コロナ禍におけるリモートワーク普及によりライフスタイルや価値観が変わり、自分自身で納得できる働き方や暮らし方を求める人も増えているのではないでしょうか。さらには、物価が高騰するも上がらない賃金に対して、将来に不安を感じているビジネスパーソンも多いでしょう。
本稿では、エンパワー 代表取締役社長であり、書籍「学歴なし、人脈なしなら、社長になれ!」(ダイヤモンド社刊)の著書である増井俊介氏に働くことや独立について、お話を伺いました。これからの人生に悩む人にヒントを授けてくれるかもしれません。
■低迷景気の中で躍進を続ける「買取大吉」
買取、リユース、リサイクル関連業界は、不況に強いと言われています。加えて、環境負荷低減への関心も、業界を活性化させる大きな追い風になっています。そんなリユース業界の中で注目を集めているのが、エンパワーが運営する「買取大吉」。
――「学歴なし、人脈なしなら、社長になれ!」はどのような思いから出版されたのですか?
私は現在48歳ですが、ときおり学生時代の友人などに会うと少し残念な思いが過ることがあります。まだまだビジネスパーソンとして可能性があるのに安定した社内の地位に固執しようとしている人がいたり、逆に老後の計画が杜撰で大丈夫かなと思える人もいました。これは私の友人に限らないのではないかと思い、書籍を出版することにしました。
■親の世代とは環境が劇的に変化した
――日本では、終身雇用と年功序列の仕組みが確立され、長く勤めれば給料が上がり、退職金もある程度保証されるという構図がありました。ところが最近はそうではありませんね。
私の父の時代なら、たとえば郵便局の定期預金をすると、7~8%もの金利がありました。ある程度の退職金もあり、貯金しておけば安泰でしたが、今はお金を預けても増えません。だからといって投資だ、と言ってもリスクもあるし、年金だって今後どうなるかわかりません。

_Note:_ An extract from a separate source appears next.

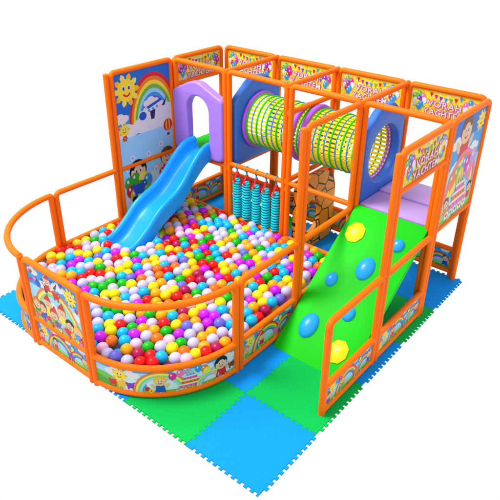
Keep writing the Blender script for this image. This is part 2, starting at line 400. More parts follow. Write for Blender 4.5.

仮に65歳で退職したとして、残り30年程度を、年金と貯金で賄えるでしょうか?1年に200万かかるとしても6,000万円。物価が上がればもっと必要になります。銀行に預ければお金が増える時代ではない今、親の人生をそのまま投影してもダメなんです。老後の準備もしっかりしておかないと。
■生涯現役、雇われないという働き方もある
――普段の仕事や生活が忙しくて、「自分事」の問題として認識できない人がほとんどなのでしょうね?
サラリーマンとして頑張っても定年まで働けるかどうかは保証されているわけではない。老後の心配もしなければいけない。そのことに気づいていても忙殺されている。そういう方が多いのが実態ではないでしょうか?
そこで、一念発起して「雇われない生き方」をしてはどうか?退職した後にも不労所得を得る準備を今からしてはどうか?そんな提案を、この書籍を通じて行ったのです。
■低リスク独立にはフランチャイズ加盟
――増井さんがエンパワーの社長となり、「買取大吉」のFC展開が好調だそうですね。
正直に言えば、リユース市場が伸び続けているということもあるかと思います。また、「買取大吉」のフランチャイズは、経験がない方でも成功する可能性が高いので、それを高く評価されたのかと思います。
普通に起業すると5年でつぶれてしまうところがほとんど。そういった意味ではFCで起業するという選択肢が良いと思います。一方で、フランチャイズオーナーというのは、一人の経営者です。私は、経営者としての心構えを持つことこそが成功の秘訣だと考え、そのことを言い続けています。これが多くの人の気持ちに響き、成功を夢見て一歩を踏み出す方が多いのかと思います。たとえいくつになっても、事業への意欲というのは引き出せるものだと思っています。
■直近1年間のFC店舗継続率99%
――直近1年間の店舗継続率が99%と伺いました。どのようなビジネスモデルですか?
社名の「エンパワー」は、英語表記では「EN-POWER」と書きます。ENとは“縁”であり“円”。人とのご縁がつながり、それが乗数的な力となって円すなわち利益をもたらすという意味であると、創業者から伺いました。
FC事業は、独立起業する中では成功する確率は高いのですが、それでも開業1年以内に30%も撤退するところがあるようですね。私どもには考えられないことですが、FCブランドを見極めることも大切だと思います。既に申し上げたように、リユース市場はコロナ禍においても伸び続けており、不況に強い産業なんです。
「買取大吉」のような買取専門店は、まだまだ展開できるほど余地が残っています。店舗は5~10坪程度で良いですし、従業員を雇わなくても運営できるのでリスクが少ないんですよね。また、「買取大吉」では各店舗にSVが付き、直営店で培ったさまざまなノウハウを提供するなどサポートにも力を入れています。リユース業界の経験がなくても、年商1億円を突破される方もおり、これからの日本においても、大変魅力的な選択肢であると思いますね。